“Always try and say YES. And when you have to say NO, try and make it sound as much like YES as possible”.
(Archbishop Helder Camara)
A Christian, and especially a Christian priest, should find saying NO painful.
This week I had to say NO to a family who live in England and are members of the Irish Travelling Community.
They arrived with a young couple they wanted married.
Prior to their visit I was told that they two young people were 16.
Currently in Northern Ireland people aged between 16 and 18 can be married with the written consent of both parents.
The normal procedure is to fill out all the necessary forms and to lodge those forms with supporting documents with the state registrar.
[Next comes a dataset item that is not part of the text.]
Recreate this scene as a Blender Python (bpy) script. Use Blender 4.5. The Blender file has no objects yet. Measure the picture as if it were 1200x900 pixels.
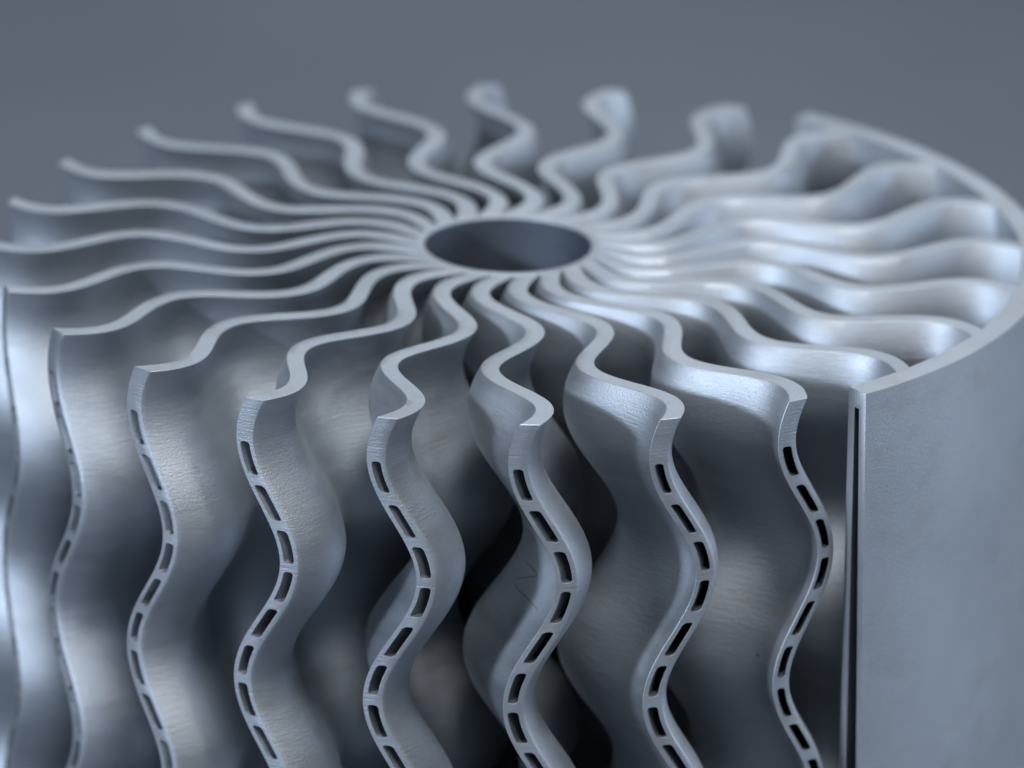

After 28 days the Marriage Schedule is issued and the couple can marry.
However, in this case one of the young people was not 16.
The young couple had run away from their families and the girl was pregnant.
In the Travelling Community a young girl in that position, and not married is shamed in the Community forever and her child referred to as a “bastard child” forever.
I had to say no to performing a ceremony for them.
They all went away very sad and downhearted and not knowing where to turn.
The Travelling Community have a very long history of very young marriages and from what I can gather the divorce rate in the Community is very low.
I have been working with their Community for over 40 years.
I do not know how this case will work out.
I find it very difficult not to help, to have to say no.